The set runs at 79 minutes over nine tracks, was recorded over a four-year period and sees the pair cannibalising and/or reconfiguring earlier material for major studio in(ter)ventions. “C Or T (verso)” was “realised” by the pair – both reject the title of producer and the album credits deliberately omit any mention – using what Chen calls “spare parts” from the backwards intro to opener “Every Last Coffee Or Tea”, while “New New/The Worm/Like Laundry” is a suite of sorts, connecting several sections of the album in different keys with an extended chord change. And the intro of “WZN#3 (verso)” is a “ghost” of the outro – what remained when the original double guitar/bass part that several players overdubbed was removed. Which seems like both a wilfully awkward way of making a few minutes of new music and exactly the kind of thing that would please veteran explorers.

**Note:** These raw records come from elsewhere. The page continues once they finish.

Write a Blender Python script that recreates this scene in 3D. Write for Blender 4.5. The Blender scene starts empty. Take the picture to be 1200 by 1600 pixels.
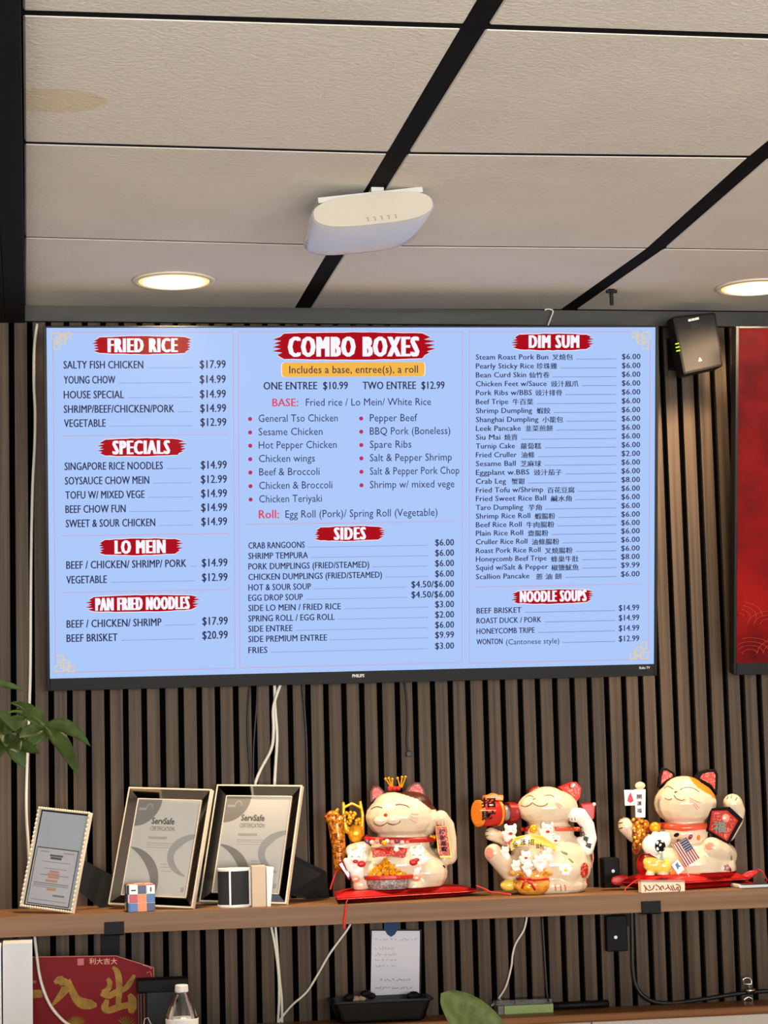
import bpy, math, random
from mathutils import Vector, Matrix
from mathutils.bvhtree import BVHTree
random.seed(7)
SC = bpy.context.scene
COL = SC.collection
V = Vector

# ------------------------------------------------------------------ camera
FPX = 3312.645                       # focal length in pixels of the 1200x1600 frame
RM = Matrix(((0.98626996, -0.16320604, -0.02520622),
             (-0.00686437, 0.11198696, -0.99368597),
             (0.16499832, 0.98021564, 0.10932907)))   # rows: image right, image down, forward
CAMZ = 1.5
CAM = V((0, 0, CAMZ))
cd = bpy.data.cameras.new('camera'); cam = bpy.data.objects.new('camera', cd); COL.objects.link(cam)
cd.sensor_fit = 'HORIZONTAL'; cd.sensor_width = 36.0; cd.lens = FPX / 1200 * 36.0
cd.clip_start = 0.05; cd.clip_end = 100
r0, r1, r2 = RM[0], RM[1], RM[2]
cam.matrix_world = Matrix(((r0[0], -r1[0], -r2[0], 0), (r0[1], -r1[1], -r2[1], 0), (r0[2], -r1[2], -r2[2], CAMZ), (0, 0, 0, 1)))
SC.camera = cam

# ------------------------------------------------------------------ light and exposure
SC.view_settings.view_transform = 'Standard'; SC.view_settings.look = 'None'
SC.view_settings.exposure = 0.0; SC.view_settings.gamma = 1.0; SC.view_settings.use_curve_mapping = False
wd = bpy.data.worlds.new('daylight'); SC.world = wd; wd.use_nodes = True
bg = wd.node_tree.nodes['Background']; bg.inputs[0].default_value = (0.86, 0.93, 1.0, 1); bg.inputs[1].default_value = 2.0
SC.cycles.max_bounces = 8; SC.cycles.diffuse_bounces = 4; SC.cycles.glossy_bounces = 4; SC.cycles.transmission_bounces = 6
SC.cycles.transparent_max_bounces = 8; SC.cycles.sample_clamp_indirect = 4.0; SC.cycles.caustics_reflective = False; SC.cycles.caustics_refractive = False
SC.cycles.use_denoising = True

def area(name, loc, target, sx, sy, watts, col):
    l = bpy.data.lights.new(name, 'AREA'); l.shape = 'RECTANGLE'; l.size = sx; l.size_y = sy; l.energy = watts; l.color = col
    o = bpy.data.objects.new(name, l); COL.objects.link(o); o.location = loc
    o.rotation_euler = (V(target) - V(loc)).to_track_quat('-Z', 'Y').to_euler(); return o
# daylight entering by the two shop windows in the front wall
area('window_daylight', (-0.2, -3.38, 1.35), (-0.1, 1.2, 0.7), 1.9, 1.7, 235, (0.97, 0.975, 0.96))
area('window_daylight', (2.4, -3.38, 1.35), (2.2, 1.2, 0.7), 1.9, 1.7, 235, (0.97, 0.975, 0.96))

# ------------------------------------------------------------------ helpers
def at(x, y, Y=None, Z=None):
    """point of the room seen at pixel x, y on the upright plane at depth Y or on the level at height Z"""
    a, b = (x - 600) / FPX, (y - 800) / FPX
    d = r0 * a + r1 * b + r2
    return CAM + d * ((Y / d.y) if Y is not None else ((Z - CAMZ) / d.z))
def ray(x, y):
    d = r0 * ((x - 600) / FPX) + r1 * ((y - 800) / FPX) + r2
    return d.normalized()
def on_plane(x, y, P, n):
    d = ray(x, y); return CAM + d * ((P - CAM).dot(n) / d.dot(n))
def pix(p):
    q = V(p) - CAM; c = (r0.dot(q), r1.dot(q), r2.dot(q)); return 600 + FPX * c[0] / c[2], 800 + FPX * c[1] / c[2]
def mpp(p):
    return r2.dot(V(p) - CAM) / FPX       # metres per pixel at p

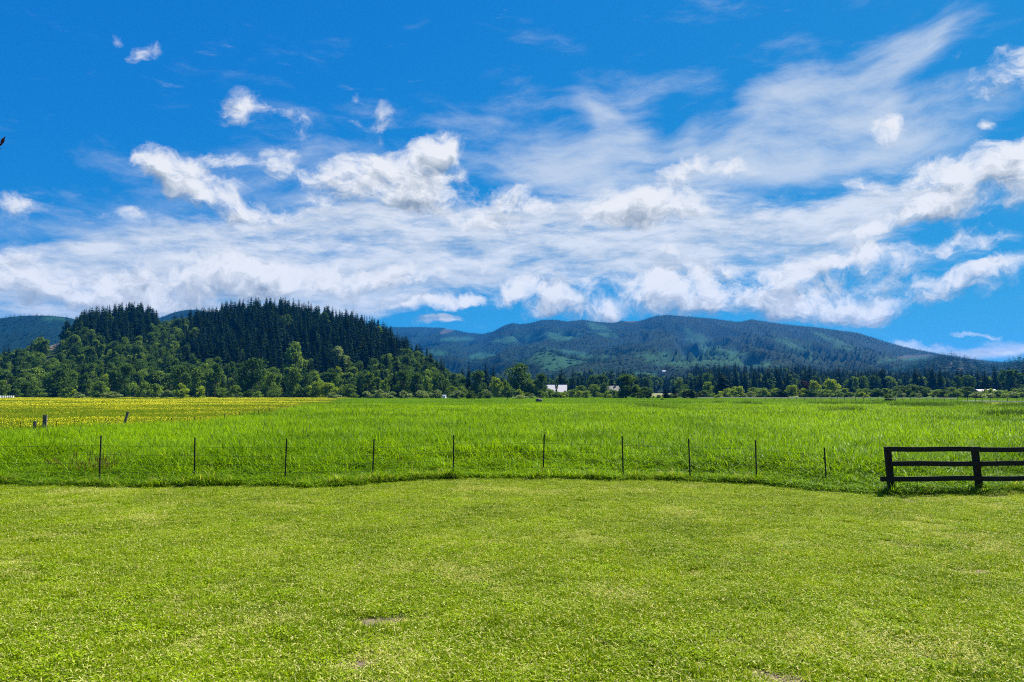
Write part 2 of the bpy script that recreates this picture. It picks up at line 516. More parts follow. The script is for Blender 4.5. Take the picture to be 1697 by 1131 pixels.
# ground: soil and thatch seen between the blades
m, g = new_mat('meadow_soil')
P0 = pos(g)
n1 = g.noise(P0, 0.05, 5, 0.6); n2 = g.noise(P0, 2.5, 5, 0.7)
c = g.mix(n2, (0.016, 0.034, 0.003), (0.050, 0.090, 0.008))
c = g.mix(g.m('MULTIPLY', n1, 0.6), c, (0.090, 0.150, 0.012))
out(g, principled(g, c, 0.95, 0.05, bump(g, n2, 0.6, 0.1)))
m, g = new_mat('lawn_thatch')
P0 = pos(g)
n1 = g.noise(P0, 0.8, 5, 0.6); n2 = g.noise(P0, 70.0, 4, 0.7)
c = g.mix(n2, (0.022, 0.030, 0.005), (0.10, 0.105, 0.028))
bare = g.n('ShaderNodeAttribute', attribute_name='bare').outputs['Fac']
bare = g.rng(g.m('ADD', bare, g.m('MULTIPLY', g.m('SUBTRACT', g.noise(P0, 18.0, 5, 0.7), 0.5), 1.3)), 0.38, 0.62)
soil = g.mix(g.noise(P0, 110.0, 4, 0.7), (0.045, 0.032, 0.020), (0.30, 0.235, 0.165))
c = g.mix(bare, c, soil)
out(g, principled(g, c, 0.95, 0.05, bump(g, n2, 0.8, 0.02)))

def terrain_mat(name, ca, cb, cclear, crock):
    m, g = new_mat(name)
    P0 = pos(g)
    n1 = g.noise(P0, 0.02, 6, 0.65)
    c = g.mix(n1, ca, cb)
    cl = g.n('ShaderNodeAttribute', attribute_name='clear').outputs['Fac']
    rk = g.n('ShaderNodeAttribute', attribute_name='rock').outputs['Fac']
    n3 = g.noise(P0, 0.012, 5, 0.6)
    c = g.mix(cl, c, g.mix(n3, cclear, tuple(x * 1.7 for x in cclear)))
    c = g.mix(rk, c, g.mix(n3, crock, tuple(x * 0.5 for x in crock)))
    out(g, principled(g, c, 0.95, 0.05))
terrain_mat('forest_floor', (0.012, 0.028, 0.010), (0.030, 0.055, 0.016), (0.085, 0.105, 0.030), (0.27, 0.22, 0.15))
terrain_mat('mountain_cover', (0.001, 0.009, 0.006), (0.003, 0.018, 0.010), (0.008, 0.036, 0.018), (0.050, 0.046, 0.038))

# ------------------------------------------------------------------ scatter: many copies of a few small meshes on given points (stuff only)
def make_source(name, meshes):
    c = bpy.data.collections.new(name)
    for i, me in enumerate(meshes):
        o = bpy.data.objects.new('%s_%02d' % (name, i), me)
        c.objects.link(o)
    return c

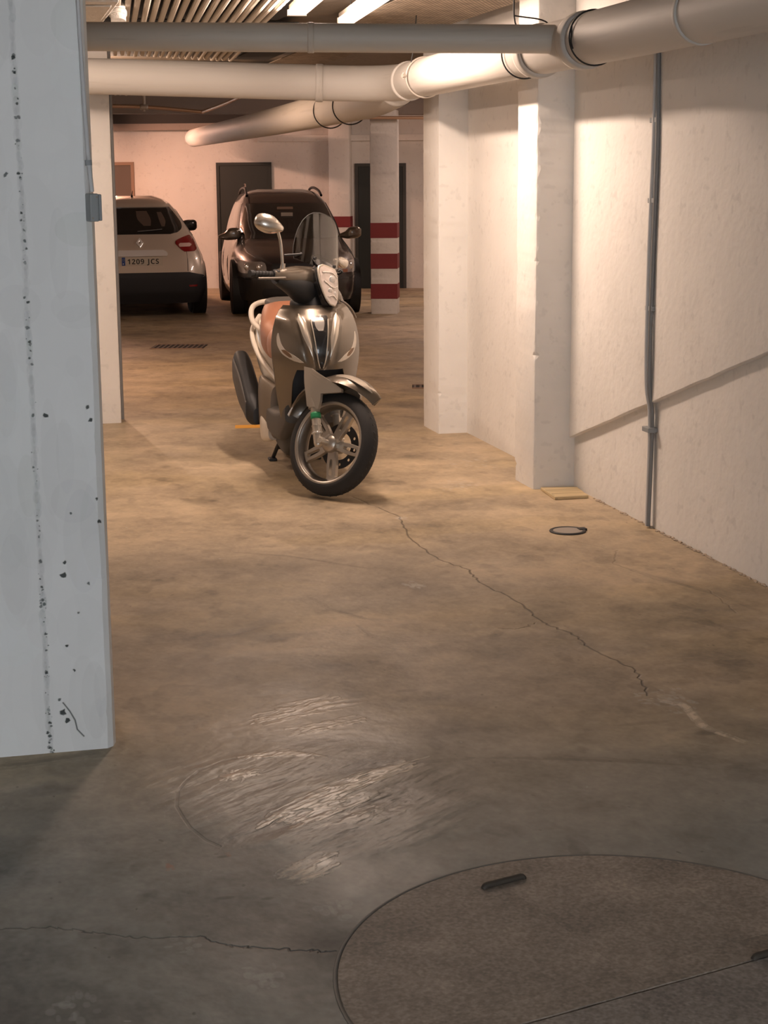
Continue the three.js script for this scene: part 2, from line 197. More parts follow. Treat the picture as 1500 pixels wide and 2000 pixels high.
  const smears = layer(w, h, x0, x1, z0, z1, (g, X, Z, s) => { g.strokeStyle = '#fff'; g.lineCap = 'round'; if (!near) return;
    for (const [p, wd, n, a] of [[[[0.73, -4.91], [0.94, -4.81], [1.09, -4.87]], 0.07, 50, 0.35], [[[0.86, -4.44], [0.69, -4.26], [0.56, -4.11], [0.53, -4.05]], 0.07, 60, 0.35], [[[0.85, -4.51], [1.0, -4.56], [1.15, -4.57], [1.4, -4.55]], 0.045, 50, 0.35], [[[1.26, -6.62], [1.31, -6.39], [1.43, -6.19], [1.66, -6.17]], 0.03, 22, 0.3], [[[0.96, -7.61], [1.32, -7.4], [1.63, -7.05], [1.67, -6.99]], 0.02, 12, 0.35], [[[1.36, -6.17], [1.38, -5.97], [1.51, -5.83]], 0.03, 16, 0.25], [[[0.62, -6.1], [0.86, -6.11], [1.11, -6.28]], 0.04, 20, 0.25], [[[1.28, -4.6], [1.64, -4.48], [1.92, -4.36], [2.2, -4.2]], 0.02, 16, 0.35], [[[0.30, -4.9], [0.05, -4.85], [-0.2, -4.84]], 0.035, 30, 0.4], [[[2.7, -6.9], [2.95, -6.2], [3.05, -5.6]], 0.06, 40, 0.2]]) brush(g, X, Z, s, p, wd, n, a);
  });
  const lips = layer(w, h, x0, x1, z0, z1, (g, X, Z, s) => { g.strokeStyle = '#fff'; g.lineCap = 'round'; if (!near) return;
    g.globalAlpha = 0.6; g.lineWidth = 0.010 * s; g.beginPath(); for (const [x, z] of [[0.78, -4.73], [0.71, -4.735], [0.64, -4.72], [0.55, -4.65], [0.50, -4.57], [0.47, -4.5], [0.452, -4.38], [0.46, -4.30], [0.47, -4.22], [0.50, -4.12], [0.53, -4.07]]) g.lineTo(X(x), Z(z)); g.stroke(); for (let q = 1; q < 9; q++) { g.globalAlpha = 0.045; g.lineWidth = (0.012 + 0.010 * q) * s; g.stroke(); } });
  const reds = layer(w, h, x0, x1, z0, z1, (g, X, Z, s) => { g.fillStyle = '#fff'; if (near) for (const [x, z, n, a] of [[0.39, -3.98, 14, 0.02], [0.78, -4.23, 5, 0.02], [0.545, -4.0, 3, 0.015], [0.9, -4.25, 3, 0.02]]) for (let k = 0; k < n; k++) { g.globalAlpha = 0.3 + 0.3 * rnd(); g.beginPath(); g.ellipse(X(x + a * (rnd() - 0.5)), Z(z + 3 * a * (rnd() - 0.5)), (0.002 + 0.006 * rnd()) * s, 0.006 * s, 0, 0, 7); g.fill(); } });
  const height = new Float32Array(w * h);
  const color = dataTexture(w, h, (u, v, i, j) => {
    const x = lerp(x0, x1, u), z = lerp(z0, z1, v), c = concrete(x, z), ck = cracks(i, j), st = stains(i, j), fl = flecks(i, j), pm = near ? patchMask(x, z) : 0;
    let k = (1 - 0.75 * ck) * (1 - 0.5 * st); let { r, g, b } = c, hh = c.relief * 0.55 + 0.02 * c.fine + 0.10 * fbm(x * 13, z * 22, 511, 3);
    if (pm > 0) { const ridge = fbm((x * 0.83 - z * 0.56) * 4.5, (x * 0.56 + z * 0.83) * 15, 133, 5); hh += pm * (0.18 + 0.7 * (ridge - 0.4)); k *= 1 - 0.28 * pm * smooth(0.48, 0.36, ridge); }
    const sc = scrapeSheen(i, j) * (0.35 + 0.65 * smooth(0.36, 0.60, fbm((x * 0.83 - z * 0.56) * 22, (x * 0.56 + z * 0.83) * 60, 611, 3))), sm = smears(i, j), rd = reds(i, j); k *= 1 - 0.42 * sm; k *= 1 - 0.45 * lips(i, j); r = lerp(r * k, 0.76, sc * 0.8); g = lerp(g * k, 0.64, sc * 0.8); b = lerp(b * k, 0.49, sc * 0.8); k = 1; hh += 0.14 * sc - 0.03 * sm - 0.16 * lips(i, j); r = lerp(r, 0.42, rd * 0.6); g = lerp(g, 0.12, rd * 0.6); b = lerp(b, 0.10, rd * 0.6);
    r = lerp(r * k, 0.55, fl * 0.6); g = lerp(g * k, 0.52, fl * 0.6); b = lerp(b * k, 0.47, fl * 0.6);
    let cool = near ? smooth(-5.2, -3.6, z + 0.6 * (fbm(x * 1.3, z * 1.3, 201, 3) - 0.5)) : 0;    // daylight tint and lamp falloff painted in, over some grey grime
    const m = 0.3 * r + 0.5 * g + 0.2 * b; cool *= 1 - 0.7 * Math.max(sc, rd); const dim = 1 - 0.14 * cool; r = lerp(r, m * 0.99, cool * 0.88) * dim; g = lerp(g, m * 1.01, cool * 0.88) * dim; b = lerp(b, m * 0.94, cool * 0.88) * dim;
    height[j * w + i] = clamp(hh * 0.6 - 0.35 * ck + 0.1); return [lin2s(r), lin2s(g), lin2s(b)];
  }, true, false);
  const bump = dataTexture(w, h, (u, v, i, j) => { const k = height[j * w + i]; return [k, k, k]; }, false, false);
  const rough = near ? dataTexture(1024, 1024, (u, v) => { const x = lerp(x0, x1, u), z = lerp(z0, z1, v), i = Math.min(w - 1, Math.floor(u * w)), j = Math.min(h - 1, Math.floor(v * h)), polish = smooth(1.25, 0.55, Math.hypot((x - 0.84) / 0.42, (z + 4.6) / 0.95) + 0.9 * (fbm(x * 6, z * 5, 333, 4) - 0.5)); const k = lerp(lerp(0.46, 0.66, fbm(x * 4, z * 5, 301, 4)), 0.37, clamp(0.55 * polish + 0.6 * scrapeSheen(i, j) * polish)); return [k, k, k]; }, false, false) : null;
  const m = M({ map: color, bumpMap: bump, bumpScale: near ? 0.03 : 0.03, roughness: near ? 1 : 0.56 }); if (rough) m.roughnessMap = rough;
  const geo = new THREE.PlaneGeometry(x1 - x0, z1 - z0); geo.rotateX(-Math.PI / 2); geo.translate((x0 + x1) / 2, 0, (z0 + z1) / 2);
  const p = geo.attributes.position, uv = geo.attributes.uv; for (let i = 0; i < p.count; i++) uv.setXY(i, (p.getX(i) - x0) / (x1 - x0), (p.getZ(i) - z0) / (z1 - z0));
  return { geo, m };
}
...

These studio techniques are quite a shift from 75DB’s usual unmediated sound, but the results are absolutely one with the set’s overall sensual delirium. The centrepiece is the title track – at 17 minutes comparatively short, given that live, it’s sometimes stretched out to 30 – and it’s a triumph of almost funereal drone featuring two super-subtle tonal shifts on Chen’s 12-string, the whole anchored by Brown’s nimble, polyrhythmic pulse.
Equally strong and dizzyingly pleasurable is “Every Last Coffee Or Tea”, which is from their 2013 self-released Cassette, but rearranged here for six players. It features a multiplicity of overlapping and heavily rhythmic, improv guitar, upright bass and amplified viola parts, plus a reassuringly thumping pulse – together, a masterclass in delayed gratification that conjures up a desert ceilidh. “Tetuzi Akiyama” (after the Japanese avant guitarist) is very different, with its unarguably bluesy, percussive stomp and hammered central riff leading what you’d swear was a dozen guitars, as is the uncharacteristically frantic “There’s No Such Thing As A King Bee”, an impromptu studio jam with hissing hi-hat.
The album’s closer is the terrific “WZN#3”, which is a reference to Chen’s time in Mauritania and has been played by more band permutations than any other 75DB piece. In tunings so open you can almost feel a breeze blow through, Chen’s and Maing’s guitars establish a thrillingly repetitive, seesaw dynamic whose relaxed feel belies the intuitive control needed to sustain it, twangling away as if in a trance and connecting West Africa to the Appalachians.
These are ageless, thrillingly energised devotionals for our secular and fast-moving times, full of euphonious noise and the dust kicked up by their deep-dug grooves. Somehow, 75 Dollar Bill push forward even while their music hovers in the eternal present.